Many people are ready to get back to “real life,” to return to a routine, go on vacation, or be less conservative in their spending. This means this is a great season to kickstart a new marketing campaign!

Striking the right tone can be a challenge. Are you looking for relevance and timely messaging? In this sensitive cultural moment, it can be hard to say just the right thing. But bland clichés don’t sell products. Today, many brands are tempted to offer platitudes centered around themes of unity, healing, and getting along. Businesses are falling over themselves as they promise to be “here for you,” or remind us that, “in these uncertain times, we care about your needs.”

Skip the Platitudes

There is a better alternative, and it starts with authenticity.

Authentic marketing means the heart of your business connects directly and deeply to the core of your audience. It’s now time to stop hiding behind cheesy messages about how we’re “all in this together.” Instead, be bold and straightforward about matching the products you offer with the needs people have.

Today’s consumers can smell artificial ads a mile away, and it is a major turnoff. According to one survey, 84 percent of millennials stated that they don’t like advertising, and the increasingly fake tone of today’s campaigns certainly won’t help. When you want to inspire action, start with your own unique brand voice, and build messages that inspire action.

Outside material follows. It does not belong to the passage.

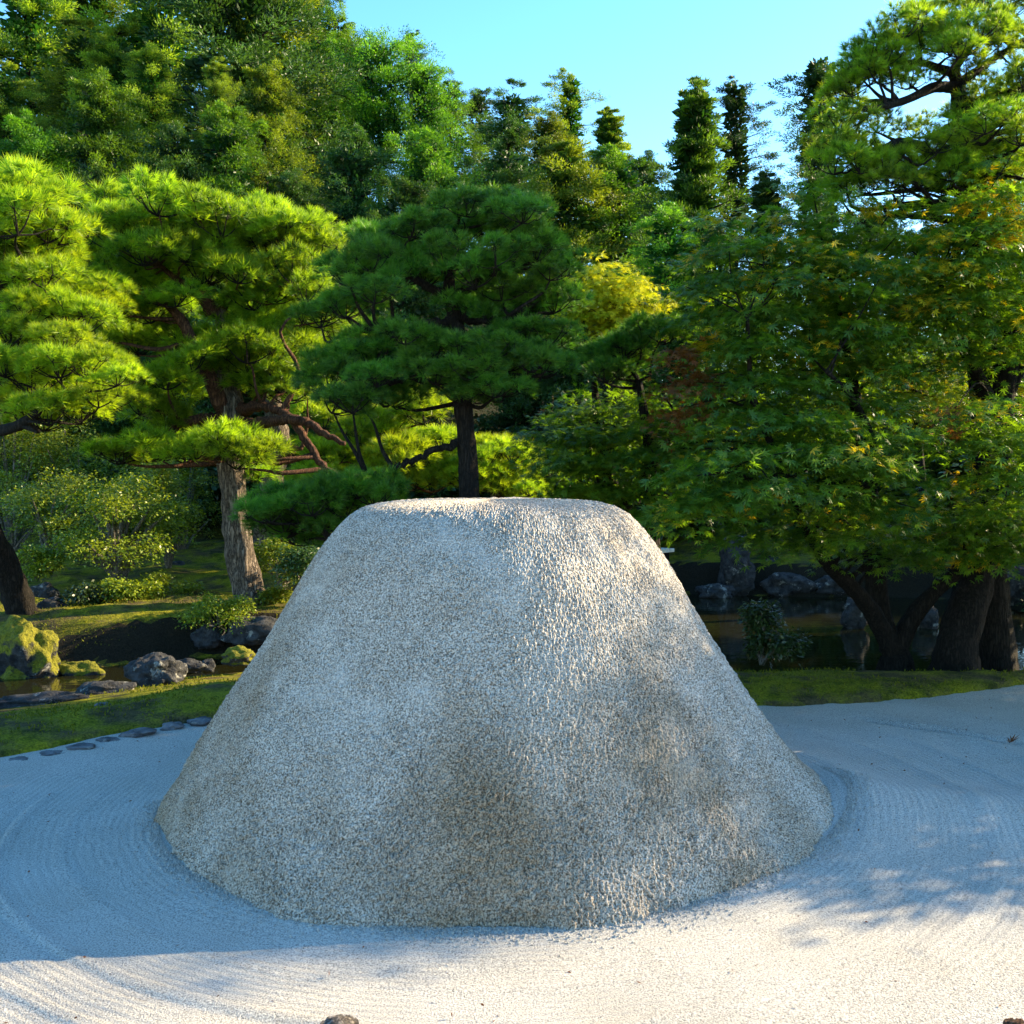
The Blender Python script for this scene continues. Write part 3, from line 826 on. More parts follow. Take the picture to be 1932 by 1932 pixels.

What might that look like? Rick Maynard, senior manager of public relations for Kentucky Fried Chicken, explains the authenticity of KFC’s brand voice like this:

“KFC’s social purpose is to celebrate ‘real.’ To us, being real means being honest, inclusive, boldly unapologetic, refreshingly to the point, insightful and occasionally, a little edgy. We steer clear of being artificial, judgmental, insecure, full of hot air, timid or gimmicky. We try to celebrate our real fans, engage in real talk and encourage real consumer-generated content. We prefer ‘man on the street’ images over staged food shots. That’s what being authentic means to our brand. And the great thing about being real is it’s also really easy. It’s much more difficult to try to be something you’re not.”

To avoid a hollow, insincere tone, be as conversational as possible. This may be friendly, direct or daring, but it dials down on what you have to offer and why someone should respond.

Activate Consumer Instincts

What will drive people’s instincts to spend, make purchases that they’ve put on hold, and resume more normal customer behavior patterns? And how can you trigger those instincts?

First, your advertising should validate consumers’ need for preservation. Reflect an understanding of their natural desire to feel safe – like a prevention focus.

A Prevention Focus frames marketing messages around the problems a product can avert. Prevention themes are excellent for identifying problems and advocating for safety, personal health, long-term solvency, crisis aversion, etc. 

Authentic advertising should also help edge consumers more toward the perseverance or benefit side – like a gain focus.

A Gain Focus frames marketing messages around the benefits a product can provide. Benefit/gain themes are essential for brands selling security, reliability, peace, and comfort.

Reboot Your Image

Most consumers believe that most brands are not creating authentic content that meets them where they are at.

If you want to restart your sales engine, focus on what marketing can do best: reach people’s innermost mental processes and trigger their instincts to buy. Use a genuine voice, connect with your customers’ benefit or prevention needs, and get straight to the point.